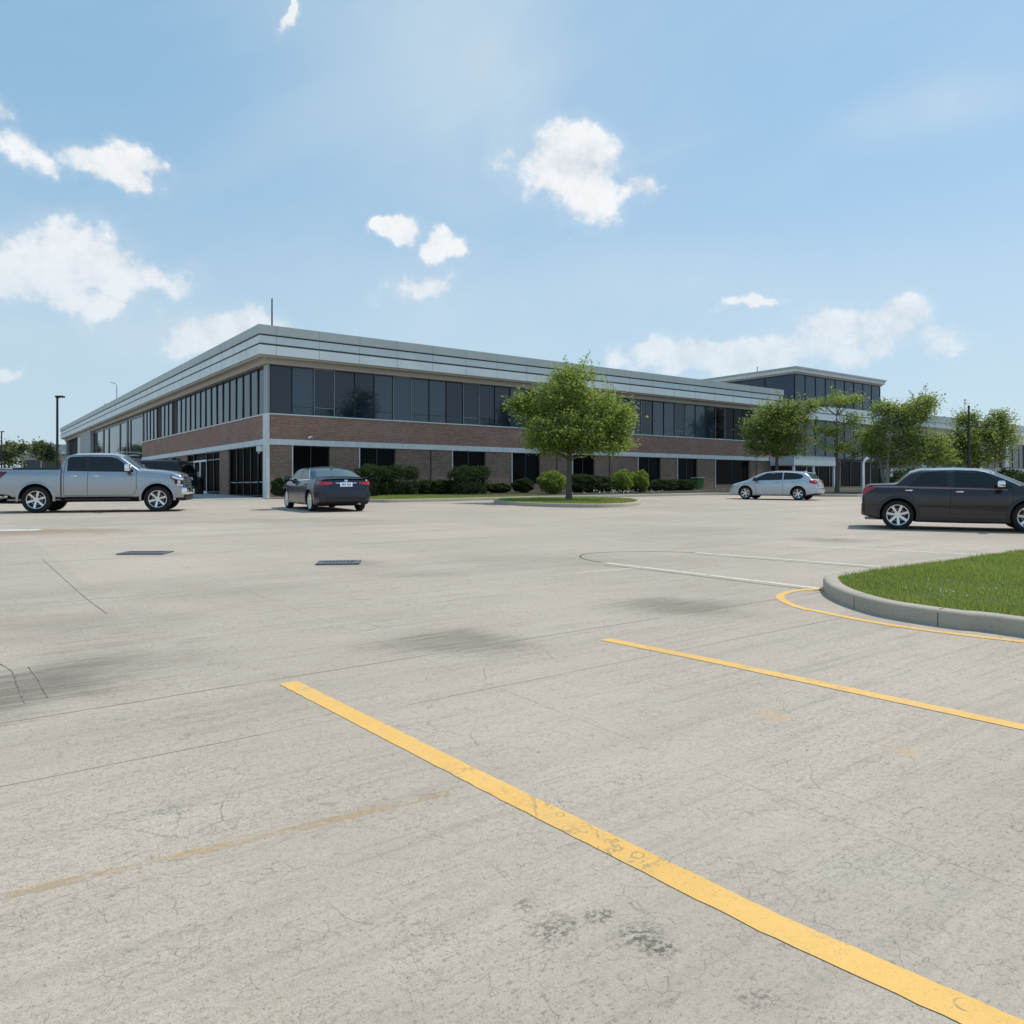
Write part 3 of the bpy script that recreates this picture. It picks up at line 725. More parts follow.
cn.box((cx0, cy0, 3.15), (cx1, -1.0, 3.92), 'panel'); cn.box((cx0 - .03, cy0 - .03, 3.92), (cx1 + .03, -.98, 3.98), 'panel_top'); cn.box((-2, cy0 - .004, 3.16), (-1.97, cy0 + .01, 3.91), 'seam'); pass
cno = cn.build('canopy', wing)
for x, y in [(cx0 + .12, cy0 + .12), (-2.2, cy0 + .12), (cx1 - .15, cy0 + .12)]:
    q = MB(); q.box((x - .08, y - .08, .7), (x + .08, y + .08, 3.15), 'white_metal'); q.build('post', cno)

low = empty('low_wing', Wp + R_ * (WL + .9), BANG, 'lower pale wing with white fascia, behind the trees at the right edge', 'building')
mb = MB(); mb.box((0, .3, .3), (75, 25, 8.0), 'core'); mb.build('interior', low)
mb = MB(); mb.box((0, -.9, 8.55), (76, 25.2, 9.3), 'panel_top'); mb.box((.05, -.8, 7.95), (75.9, 25, 8.55), 'panel'); mb.build('fascia', low)
mb = MB(); mb.box((-.01, 0, .3), (75, .29, 3.7), 'grey_wall'); mb.box((-.01, -.01, 6.9), (75, .28, 7.95), 'white_trim')
x = 0
while x < 74: mb.box((x, -.25, .3), (x + 1.2, .27, 7.94), 'white_trim'); x += 7.4
mb.build('wall', low)
x = 1.2
while x < 73:
    for k in range(3): win(low, 'R', x + k * 2.06, x + (k + 1) * 2.06, 3.72, 6.9, 'glass', fw=.06, depth=.1)
    x += 7.4
far = empty('low_building', (-73.5, 122, gz(122)), .1, 'distant low flat-roofed building beyond the lamp post at far left', 'building')
mb = MB(); mb.box((-4.5, 0, 0), (9, 10, 4.6), 'grey_wall'); mb.build('wall', far)
mb = MB(); mb.box((-5.2, -1.2, 4.6), (9.6, 10.6, 4.95), 'white_trim'); mb.box((-4.6, -.5, 4.95), (9, 10, 6.1), 'grey_wall'); mb.build('roof', far)
for k in range(4): win(far, 'R', -4 + k * 3.1, -1.6 + k * 3.1, 1.2, 3.6, 'glass', depth=-.06)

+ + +

• **WHAT THE TASK ASKS**
Omit the pictures, and quote the material above exactly as given.

• **EXERCISE RESPONSE**
Write part 3 of the bpy script that recreates this picture. It picks up at line 725. More parts follow.
cn.box((cx0, cy0, 3.15), (cx1, -1.0, 3.92), 'panel'); cn.box((cx0 - .03, cy0 - .03, 3.92), (cx1 + .03, -.98, 3.98), 'panel_top'); cn.box((-2, cy0 - .004, 3.16), (-1.97, cy0 + .01, 3.91), 'seam'); pass
cno = cn.build('canopy', wing)
for x, y in [(cx0 + .12, cy0 + .12), (-2.2, cy0 + .12), (cx1 - .15, cy0 + .12)]:
    q = MB(); q.box((x - .08, y - .08, .7), (x + .08, y + .08, 3.15), 'white_metal'); q.build('post', cno)

low = empty('low_wing', Wp + R_ * (WL + .9), BANG, 'lower pale wing with white fascia, behind the trees at the right edge', 'building')
mb = MB(); mb.box((0, .3, .3), (75, 25, 8.0), 'core'); mb.build('interior', low)
mb = MB(); mb.box((0, -.9, 8.55), (76, 25.2, 9.3), 'panel_top'); mb.box((.05, -.8, 7.95), (75.9, 25, 8.55), 'panel'); mb.build('fascia', low)
mb = MB(); mb.box((-.01, 0, .3), (75, .29, 3.7), 'grey_wall'); mb.box((-.01, -.01, 6.9), (75, .28, 7.95), 'white_trim')
x = 0
while x < 74: mb.box((x, -.25, .3), (x + 1.2, .27, 7.94), 'white_trim'); x += 7.4
mb.build('wall', low)
x = 1.2
while x < 73:
    for k in range(3): win(low, 'R', x + k * 2.06, x + (k + 1) * 2.06, 3.72, 6.9, 'glass', fw=.06, depth=.1)
    x += 7.4
far = empty('low_building', (-73.5, 122, gz(122)), .1, 'distant low flat-roofed building beyond the lamp post at far left', 'building')
mb = MB(); mb.box((-4.5, 0, 0), (9, 10, 4.6), 'grey_wall'); mb.build('wall', far)
mb = MB(); mb.box((-5.2, -1.2, 4.6), (9.6, 10.6, 4.95), 'white_trim'); mb.box((-4.6, -.5, 4.95), (9, 10, 6.1), 'grey_wall'); mb.build('roof', far)
for k in range(4): win(far, 'R', -4 + k * 3.1, -1.6 + k * 3.1, 1.2, 3.6, 'glass', depth=-.06)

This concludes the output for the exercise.